Bir elinizi (hangisi olduğu fark etmez) çok sıkı olmayan şekilde yumruk yapın ve hafifçe köprücük kemiğinize ritmik şekilde vurmaya başlayın. Bunu yaparken aynı anda derin nefesler de alın. Bu teknik kaygı sebebiyle nefes almanızda oluşan direnci yok etmek için faydalıdır ve hava yollarınızı açarak daha derin nefesler alabilmenizi sağlar.
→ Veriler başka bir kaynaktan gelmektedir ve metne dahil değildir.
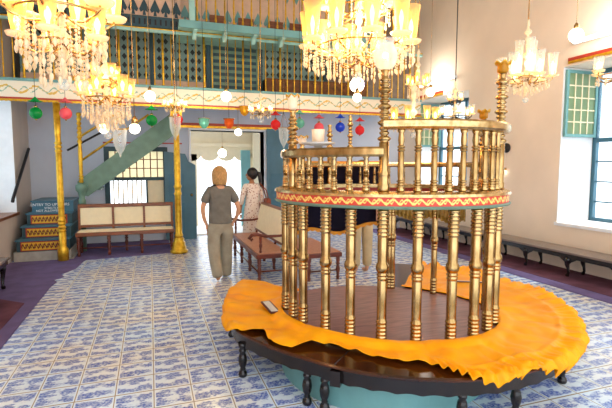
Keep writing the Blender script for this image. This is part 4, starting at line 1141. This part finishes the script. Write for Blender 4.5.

Böylece oksijen vücudunuza daha rahat nüfuz eder ve kendinizi daha çabuk rahatlamış hissedebilirsiniz.

5) Topraklama Zamanı

Gününüzün koşturması bittiğinde kendinizi ve enerjinizi düşürmek ve sakinleştirmek için fiziksel aktiviteler yapın. Mesela ılık, güzel kokan bir küvet hazırlayın ve mumlarla güzel müzik dinleyerek, gözlerinizi kapatın ve 15 dakika dinlenin. Evinizde küvet yoksa da sorun değil, en sevdiğiniz duş jeliyle sıcak bir duş, ardından sıcacık bir çay ya da sıcak su torbasıyla yatakta sırt üstü yatmak ve sakinleştirici bir müzik dinlemek de aynı etkiyi yaratacaktır. Balkonda oturup kuşları dinlemek ya da kedinizle sarılıp uyumak da olabilir. Koşullarınıza göre size rahatlatan ve anda kalmanızı sağlayacak fiziksel aktiviteleri de mutlaka atlamayın

Daha birçok teknik var ama bunlar en temel teknikler ve çok işe yaradıklarını göreceksiniz. Sadece her şeyin geçici olduğunu, bu günlerin de geçeceğini unutmayın ve iyi hissetmeye kararlıysanız günde 30 dakika kendinize ayırarak bu yazıda önerilenleri yapın.